Arms Control and China

By Jason Sibert      

Within the past five years, China has significantly expanded its ongoing nuclear modernization program by fielding more types and greater numbers of nuclear weapons.

In a little under a year, China has continued to develop its three new missile silo fields for solid-fuel intercontinental ballistic missiles, expanded the construction of new silos for its liquid-fuel DF-5 ICBMs, has been developing new variants of ICBMs and advanced strategic delivery systems, and has likely produced excess warheads for eventual upload onto these systems once they are deployed. China has also further expanded its dual-capable DF-26 intermediate-range ballistic missile force, which appears to have completely replaced the medium-range DF-21 in the nuclear role.

China has been refitting its Type 094 ballistic missile submarines at sea with the longer-range JL-3 submarine-launched ballistic missile. In addition, China has recently reassigned an operational nuclear mission to its bombers and is developing an air-launched ballistic missile that might have nuclear capability. China’s nuclear expansion is among the nine nuclear-armed states’ largest and most rapid modernization campaigns.

The Bulletin of Atomic Scientists estimates that China has produced a stockpile of approximately 440 nuclear warheads for delivery by land-based ballistic missiles, sea-based ballistic missiles, and bombers. Roughly 60 or more warheads are thought to have been produced, with more in production, to arm additional road-mobile and silo-based missiles and bombers eventually.
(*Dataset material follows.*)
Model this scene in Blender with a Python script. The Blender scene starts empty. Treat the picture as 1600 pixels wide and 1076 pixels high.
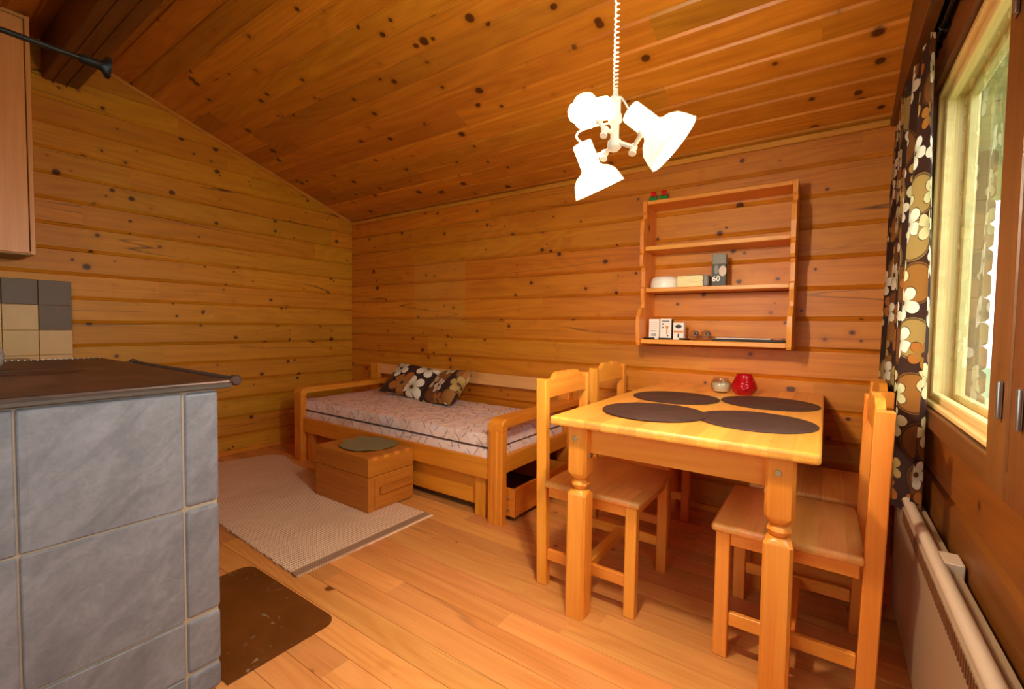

If expansion continues at the current rate, the Pentagon’s previous projections say that China might field a stockpile of about 1,500 nuclear warheads by 2035. These projections depend on many uncertain factors – how many missile silos China will ultimately build, how many silos China will load with missiles, how many warheads each missile will carry, how many DF-26 intermediate-range ballistic missiles will be deployed, and how many of them will have a nuclear mission, how many missile submarines China will field and how many warheads each missile will carry, how many bombers China will operate and how many weapons each will carry, and assumptions about the future production of fissile materials by China.

Several US government estimates about China’s nuclear weapons stockpile growth have previously proven inaccurate, as stated by writers Hans M. Kristensen, Matt Korda, Eliana Johns, Mackenzie Knight in their story “Chinese Nuclear Weapons, 2024.” Like most other nuclear-armed states, China has never publicly disclosed the size of its nuclear arsenal or much of the infrastructure that supports it. The data for this story was obtained from Kristensen, Korda, Johns, and Knight’s story.

However, one must ask what motivates China, an old civilization, once one of the world’s greatest, until it fell behind the West and was subservient to it. The Chinese have changed over the decades. Since the free-market reforms of the 1970’s, the Chinese economy has come roaring back, and the country is seeking a larger military role in the Asia and the world, as it seeks to be a military hegemon in Asia. China is also flexing its muscle in the diplomatic world by building stronger relationships with poor countries; it will naturally develop a bond with these countries because it arose from poverty. China also presents an alternative political model that can redefine the rules of the international system. Its more aggressive posture ignited a power-balancing act where China and its ally, Russia, sought to check the United States and its allies. Unfortunately, we’re in another Cold War, and military budgets are increasing worldwide.

Samuel Huntington stated in his book “The Clash of Civilizations” that multilateralism does not define China’s views of international relations. Its views are shaped by its history, the days when the Middle Kingdom was the primary power and other states were tributary powers.

While China’s history and outlook differ from the Western world, there is some reason for hope. The country has signaled to the US that it’s interested in cooperating with the US to regulate artificial intelligence in the nuclear domain. This might be a starting point. Why would a state with its history want to negotiate with a Western state? Because it realizes that the regulation of artificial intelligence enhances its security, and it also realizes how dangerous nuclear weapons are.

Huntington didn’t understand how many people in foreign cultures are open to Western ideas. Russia, an Orthodox culture, at least since the fall of Communism, showed a Western orientation in the days of Boris Yeltsin and in the later Soviet era of Michail Gorbachev. Ideas are powerful – spread through the cultural interchange and not best spread through war (remember America’s Iraq experience) – and can change a culture.

In time, Western ideas could change China. The challenge will be waiting for those ideas to seep into Chinese culture and avoiding a disastrous war between China’s allies and the US. A deal on artificial intelligence would be a wonderful place to start.